Quel che proprio non si può pretendere che piaccia, però, è applicare le logiche delle agenzie televisive al web e fingere che un prodotto pensato a tavolino sia invece un fenomeno spontaneo dal basso.
Bisognerebbe sapere che nelle comunità attive sul web queste operazioni sono poco gradite. Dopodiché, sappiamo tutti che il fenomeno di “protesta” rimarrà circoscritto e che il successo del prodotto-Francesco-Sole dipenderà molto di più dalla televisione e dalla collocazione del suo “libro” edito Mondadori nelle librerie e da quanto saranno bravi i suoi promotori a promuoverlo. Diciamo che in questo caso hanno fatto quello che sul web si chiama fail. Solo che è un fail che, nella caciara generale, si può facilmente far passare come campagna di haters e bimbiminkia se si è molto furbi.

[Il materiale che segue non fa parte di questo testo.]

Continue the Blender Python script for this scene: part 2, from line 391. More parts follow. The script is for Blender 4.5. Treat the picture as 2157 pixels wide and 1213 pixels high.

Ma non ce ne sarebbe nemmeno bisogno. Il mondo di chi chiede un po’ di etica in più (sul web o fuori) è circoscritto, ristretto: è una nicchia ininfluente. A maggior ragione, non si capisce perché insistere sulla spontaneità e la naturalezza invece di ammettere, semplicemente, «abbiamo conosciuto Gabriele fuori dal web e abbiamo pensato: ha talento, aiutiamolo a diventare famoso», «sì, è un progetto mediatico che sta funzionando», «no, non c’è nulla di casuale», «sì, siamo parte dello stesso gruppo, lavoriamo insieme, abbiamo interesse che le cose ci vadano bene», cose così.
Sole (alias Dotti) non era Youtuber prima. È stato creato e fatto diventare “famoso”. Perché falsificare il fatto? Perché è necessario per la narrazione? Be’, è una narrazione che sul web non può funzionare: si viene scoperti, prima o poi. Basta metterlo in conto e ammetterlo.